Roanoke Times Copyright (c) 1995, Landmark Communications, Inc. DATE: WEDNESDAY, December 21, 1994 TAG: 9412220120 SECTION: EDITORIAL PAGE: A14 EDITION: METRO SOURCE: DATELINE: LENGTH: Medium
Consider that about a third of the 1,100 statewide job eliminations recommended by Allen would come at Virginia Tech. Radford University's New College of Global Studies would be terminated with extreme prejudice. The region's arts, science and transportation museums would lose half their state appropriations, as would Mill Mountain Zoo and Explore Park. Seed money for a Tech training and conference facility at the rehabbed Hotel Roanoke - a centerpiece of Roanoke's development strategy - would be denied.
You have to wonder why the governor would want to add funds for "economic development" in his budget, while cutting support for public-private partnerships that provide a product to sell for such development.
Or why he'd talk about global competitiveness, while cutting aid for the education of Virginians who must compete for the jobs of the future. Or push tourism marketing, while cutting support for museums, parks and other tourist attractions. Or spend billions on prison construction, while cutting state money for local police. Or call for welfare reform, while gutting funds to community-action groups that help people get off welfare.

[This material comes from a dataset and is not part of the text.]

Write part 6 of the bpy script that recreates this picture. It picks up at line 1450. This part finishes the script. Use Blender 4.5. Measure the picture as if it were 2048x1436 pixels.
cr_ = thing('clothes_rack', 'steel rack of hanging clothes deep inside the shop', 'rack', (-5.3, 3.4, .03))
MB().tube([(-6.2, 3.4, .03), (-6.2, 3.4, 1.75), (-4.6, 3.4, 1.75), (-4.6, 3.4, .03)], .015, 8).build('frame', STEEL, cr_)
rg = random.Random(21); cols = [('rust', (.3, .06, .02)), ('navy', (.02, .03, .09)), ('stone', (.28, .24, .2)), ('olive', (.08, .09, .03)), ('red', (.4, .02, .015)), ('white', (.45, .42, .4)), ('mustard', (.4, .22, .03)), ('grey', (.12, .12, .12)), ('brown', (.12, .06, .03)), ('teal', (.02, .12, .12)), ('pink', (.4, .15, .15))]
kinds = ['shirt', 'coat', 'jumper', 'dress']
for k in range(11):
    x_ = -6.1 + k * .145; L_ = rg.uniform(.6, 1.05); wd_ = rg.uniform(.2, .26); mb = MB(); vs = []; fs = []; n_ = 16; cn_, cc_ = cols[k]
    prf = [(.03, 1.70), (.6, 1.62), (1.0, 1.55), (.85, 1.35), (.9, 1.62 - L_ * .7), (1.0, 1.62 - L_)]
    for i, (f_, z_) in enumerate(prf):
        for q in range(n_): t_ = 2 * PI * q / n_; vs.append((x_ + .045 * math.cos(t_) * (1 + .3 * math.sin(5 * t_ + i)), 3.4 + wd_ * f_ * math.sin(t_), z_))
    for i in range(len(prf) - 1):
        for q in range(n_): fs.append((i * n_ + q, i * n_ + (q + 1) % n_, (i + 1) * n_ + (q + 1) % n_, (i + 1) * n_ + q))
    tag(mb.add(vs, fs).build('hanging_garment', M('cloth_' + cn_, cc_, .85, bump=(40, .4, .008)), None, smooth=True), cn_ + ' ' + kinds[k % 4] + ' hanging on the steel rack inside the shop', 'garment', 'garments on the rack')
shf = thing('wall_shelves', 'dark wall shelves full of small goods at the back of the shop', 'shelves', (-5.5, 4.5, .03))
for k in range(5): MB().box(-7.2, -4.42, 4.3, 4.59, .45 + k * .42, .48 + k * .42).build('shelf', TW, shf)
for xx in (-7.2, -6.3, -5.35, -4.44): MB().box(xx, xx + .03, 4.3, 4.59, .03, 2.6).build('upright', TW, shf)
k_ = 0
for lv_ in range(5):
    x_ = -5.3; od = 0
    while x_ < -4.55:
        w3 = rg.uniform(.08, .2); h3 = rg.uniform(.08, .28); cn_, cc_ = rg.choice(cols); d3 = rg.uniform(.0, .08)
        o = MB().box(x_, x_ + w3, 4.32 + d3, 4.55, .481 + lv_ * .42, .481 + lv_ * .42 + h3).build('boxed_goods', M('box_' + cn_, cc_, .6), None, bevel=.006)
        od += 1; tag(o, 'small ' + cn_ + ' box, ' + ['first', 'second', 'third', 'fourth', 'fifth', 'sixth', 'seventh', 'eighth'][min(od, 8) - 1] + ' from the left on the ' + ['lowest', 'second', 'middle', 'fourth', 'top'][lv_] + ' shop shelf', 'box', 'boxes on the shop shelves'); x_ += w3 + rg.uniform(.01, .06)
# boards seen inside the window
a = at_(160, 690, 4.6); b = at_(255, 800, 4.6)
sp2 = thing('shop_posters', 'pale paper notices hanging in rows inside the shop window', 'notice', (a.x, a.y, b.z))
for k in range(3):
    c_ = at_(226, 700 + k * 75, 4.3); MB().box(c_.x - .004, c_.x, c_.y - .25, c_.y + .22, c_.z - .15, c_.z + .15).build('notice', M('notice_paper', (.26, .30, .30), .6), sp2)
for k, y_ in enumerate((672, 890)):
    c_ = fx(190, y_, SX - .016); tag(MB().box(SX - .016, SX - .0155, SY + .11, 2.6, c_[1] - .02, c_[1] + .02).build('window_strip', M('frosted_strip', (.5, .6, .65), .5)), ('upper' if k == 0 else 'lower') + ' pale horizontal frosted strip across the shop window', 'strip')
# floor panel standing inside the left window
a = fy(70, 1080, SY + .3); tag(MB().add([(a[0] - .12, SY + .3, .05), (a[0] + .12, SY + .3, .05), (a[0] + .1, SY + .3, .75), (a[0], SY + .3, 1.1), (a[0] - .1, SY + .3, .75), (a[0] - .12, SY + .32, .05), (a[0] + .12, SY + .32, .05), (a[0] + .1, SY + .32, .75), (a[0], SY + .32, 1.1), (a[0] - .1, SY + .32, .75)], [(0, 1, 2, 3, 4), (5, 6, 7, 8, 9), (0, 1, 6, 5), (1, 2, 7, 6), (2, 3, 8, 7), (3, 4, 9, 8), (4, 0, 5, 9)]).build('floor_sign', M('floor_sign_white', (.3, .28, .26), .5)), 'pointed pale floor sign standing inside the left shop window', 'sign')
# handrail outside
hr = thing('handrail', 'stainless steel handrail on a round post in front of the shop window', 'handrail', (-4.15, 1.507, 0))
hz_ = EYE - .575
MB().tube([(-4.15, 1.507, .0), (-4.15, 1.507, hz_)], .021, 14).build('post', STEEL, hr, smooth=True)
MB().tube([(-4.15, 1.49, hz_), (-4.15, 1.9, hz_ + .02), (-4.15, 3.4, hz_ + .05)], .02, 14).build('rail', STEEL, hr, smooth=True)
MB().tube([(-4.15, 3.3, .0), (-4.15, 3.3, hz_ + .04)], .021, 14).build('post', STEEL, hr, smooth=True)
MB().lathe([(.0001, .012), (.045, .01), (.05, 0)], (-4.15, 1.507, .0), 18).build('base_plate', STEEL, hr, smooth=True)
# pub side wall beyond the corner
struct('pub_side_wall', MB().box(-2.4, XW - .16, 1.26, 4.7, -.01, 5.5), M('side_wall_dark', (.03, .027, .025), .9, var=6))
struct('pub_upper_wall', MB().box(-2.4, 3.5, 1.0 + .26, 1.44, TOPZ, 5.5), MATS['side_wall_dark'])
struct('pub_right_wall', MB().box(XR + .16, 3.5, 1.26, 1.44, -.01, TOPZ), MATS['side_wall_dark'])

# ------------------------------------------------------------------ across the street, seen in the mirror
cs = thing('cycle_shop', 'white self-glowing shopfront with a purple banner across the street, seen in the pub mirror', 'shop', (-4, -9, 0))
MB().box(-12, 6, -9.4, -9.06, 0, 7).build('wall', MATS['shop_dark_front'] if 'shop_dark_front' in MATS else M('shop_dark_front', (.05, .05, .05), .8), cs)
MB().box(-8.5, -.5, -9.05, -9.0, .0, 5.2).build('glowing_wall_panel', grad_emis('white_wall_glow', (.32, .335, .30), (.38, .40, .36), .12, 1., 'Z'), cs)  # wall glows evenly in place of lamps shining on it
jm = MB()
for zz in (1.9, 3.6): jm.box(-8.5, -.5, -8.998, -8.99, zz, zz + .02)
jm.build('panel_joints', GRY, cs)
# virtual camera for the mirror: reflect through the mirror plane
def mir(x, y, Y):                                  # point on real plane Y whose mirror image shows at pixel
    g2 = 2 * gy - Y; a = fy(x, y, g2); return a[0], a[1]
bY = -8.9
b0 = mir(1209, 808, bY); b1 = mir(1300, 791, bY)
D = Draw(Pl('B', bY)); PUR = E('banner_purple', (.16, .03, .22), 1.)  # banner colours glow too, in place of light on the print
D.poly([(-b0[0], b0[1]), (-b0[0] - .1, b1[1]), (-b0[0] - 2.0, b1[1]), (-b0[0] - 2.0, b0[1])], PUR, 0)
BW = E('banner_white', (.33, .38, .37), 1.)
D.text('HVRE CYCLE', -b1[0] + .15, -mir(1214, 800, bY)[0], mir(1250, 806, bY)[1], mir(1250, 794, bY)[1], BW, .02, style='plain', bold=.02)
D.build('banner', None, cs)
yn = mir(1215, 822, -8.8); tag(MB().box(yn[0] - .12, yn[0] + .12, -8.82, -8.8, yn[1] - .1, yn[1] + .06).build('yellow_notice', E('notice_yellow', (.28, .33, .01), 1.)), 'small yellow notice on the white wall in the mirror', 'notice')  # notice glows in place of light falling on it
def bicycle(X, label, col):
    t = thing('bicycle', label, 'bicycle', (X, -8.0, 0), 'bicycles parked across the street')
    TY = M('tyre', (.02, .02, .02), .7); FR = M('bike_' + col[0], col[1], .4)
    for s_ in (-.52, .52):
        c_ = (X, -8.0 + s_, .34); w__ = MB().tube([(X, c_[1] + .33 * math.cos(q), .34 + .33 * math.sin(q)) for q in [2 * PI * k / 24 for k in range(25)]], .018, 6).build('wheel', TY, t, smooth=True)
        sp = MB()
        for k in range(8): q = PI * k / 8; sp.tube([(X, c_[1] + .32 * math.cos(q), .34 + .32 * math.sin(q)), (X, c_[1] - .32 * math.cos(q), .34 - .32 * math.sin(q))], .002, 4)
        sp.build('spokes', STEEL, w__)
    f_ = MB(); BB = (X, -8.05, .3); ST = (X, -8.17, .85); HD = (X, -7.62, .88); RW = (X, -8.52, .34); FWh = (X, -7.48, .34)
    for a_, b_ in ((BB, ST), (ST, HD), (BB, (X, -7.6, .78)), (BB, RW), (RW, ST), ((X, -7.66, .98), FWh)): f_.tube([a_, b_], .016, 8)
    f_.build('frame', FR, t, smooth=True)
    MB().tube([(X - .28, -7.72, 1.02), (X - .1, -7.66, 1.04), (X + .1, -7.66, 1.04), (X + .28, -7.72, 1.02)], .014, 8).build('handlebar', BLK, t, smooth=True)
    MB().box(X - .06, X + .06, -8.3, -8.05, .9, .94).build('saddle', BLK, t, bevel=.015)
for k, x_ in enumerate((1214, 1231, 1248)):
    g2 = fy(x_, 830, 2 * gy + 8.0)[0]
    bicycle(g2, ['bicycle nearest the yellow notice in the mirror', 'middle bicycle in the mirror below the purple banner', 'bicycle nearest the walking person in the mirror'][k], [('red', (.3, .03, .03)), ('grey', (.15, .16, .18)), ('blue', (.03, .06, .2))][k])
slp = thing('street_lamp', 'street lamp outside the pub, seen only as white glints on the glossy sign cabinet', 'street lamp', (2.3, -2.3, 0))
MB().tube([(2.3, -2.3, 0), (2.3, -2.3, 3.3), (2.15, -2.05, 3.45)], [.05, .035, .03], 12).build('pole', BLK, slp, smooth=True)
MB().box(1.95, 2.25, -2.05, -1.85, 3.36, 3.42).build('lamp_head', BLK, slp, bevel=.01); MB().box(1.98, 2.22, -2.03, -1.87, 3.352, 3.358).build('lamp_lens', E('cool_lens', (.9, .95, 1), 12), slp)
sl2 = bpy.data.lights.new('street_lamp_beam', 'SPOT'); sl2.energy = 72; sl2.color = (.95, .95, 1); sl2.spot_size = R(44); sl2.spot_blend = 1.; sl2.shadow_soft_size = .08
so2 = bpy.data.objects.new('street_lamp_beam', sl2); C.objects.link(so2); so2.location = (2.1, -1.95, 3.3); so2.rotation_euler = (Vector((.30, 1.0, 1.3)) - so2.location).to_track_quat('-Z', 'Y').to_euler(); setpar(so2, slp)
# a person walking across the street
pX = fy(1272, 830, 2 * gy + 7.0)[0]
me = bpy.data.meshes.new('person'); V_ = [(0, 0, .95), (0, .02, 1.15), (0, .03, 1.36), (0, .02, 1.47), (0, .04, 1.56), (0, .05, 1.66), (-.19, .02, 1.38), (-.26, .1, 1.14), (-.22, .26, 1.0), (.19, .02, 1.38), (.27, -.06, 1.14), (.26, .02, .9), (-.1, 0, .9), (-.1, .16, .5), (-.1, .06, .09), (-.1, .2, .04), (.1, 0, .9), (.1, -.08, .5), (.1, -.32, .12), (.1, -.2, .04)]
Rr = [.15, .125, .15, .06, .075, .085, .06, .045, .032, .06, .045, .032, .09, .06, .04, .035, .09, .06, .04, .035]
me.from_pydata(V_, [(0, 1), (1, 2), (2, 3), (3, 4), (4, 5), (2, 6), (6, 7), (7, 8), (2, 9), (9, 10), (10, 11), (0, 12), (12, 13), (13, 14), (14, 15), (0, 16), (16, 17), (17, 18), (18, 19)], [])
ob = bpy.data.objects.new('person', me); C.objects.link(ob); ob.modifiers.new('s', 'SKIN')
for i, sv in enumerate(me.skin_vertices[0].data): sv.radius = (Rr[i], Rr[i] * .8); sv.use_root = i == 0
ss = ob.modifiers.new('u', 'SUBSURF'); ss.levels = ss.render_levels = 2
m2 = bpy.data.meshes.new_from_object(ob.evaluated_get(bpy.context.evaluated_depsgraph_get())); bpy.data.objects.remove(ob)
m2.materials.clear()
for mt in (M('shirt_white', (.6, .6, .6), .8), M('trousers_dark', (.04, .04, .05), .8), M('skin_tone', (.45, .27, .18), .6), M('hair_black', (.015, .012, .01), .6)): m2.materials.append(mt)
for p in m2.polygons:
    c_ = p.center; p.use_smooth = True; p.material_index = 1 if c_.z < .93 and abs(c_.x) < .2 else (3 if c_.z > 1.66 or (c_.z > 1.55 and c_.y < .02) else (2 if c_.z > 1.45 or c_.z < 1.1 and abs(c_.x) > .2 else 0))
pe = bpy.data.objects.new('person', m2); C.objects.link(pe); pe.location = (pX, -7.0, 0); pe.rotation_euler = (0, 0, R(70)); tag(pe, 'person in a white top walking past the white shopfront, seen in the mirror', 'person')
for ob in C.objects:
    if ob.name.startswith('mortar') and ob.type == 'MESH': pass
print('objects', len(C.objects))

Besides geographic proximity, some of the Southwest Virginia spending targeted by Allen has in common a reliance on public-private partnership and an orientation toward the future. Whether it be for the Hotel Roanoke conference center's filling a high-tech, managerial-development niche in the conferencing market; the museums of Roanoke's Center in the Square enriching the education of thousands of schoolchildren in the region; or the Roanoke Valley's Total Action Against Poverty helping poor people help themselves toward more productive lives, stronger state support ought to be justifiable - even for this part of Virginia.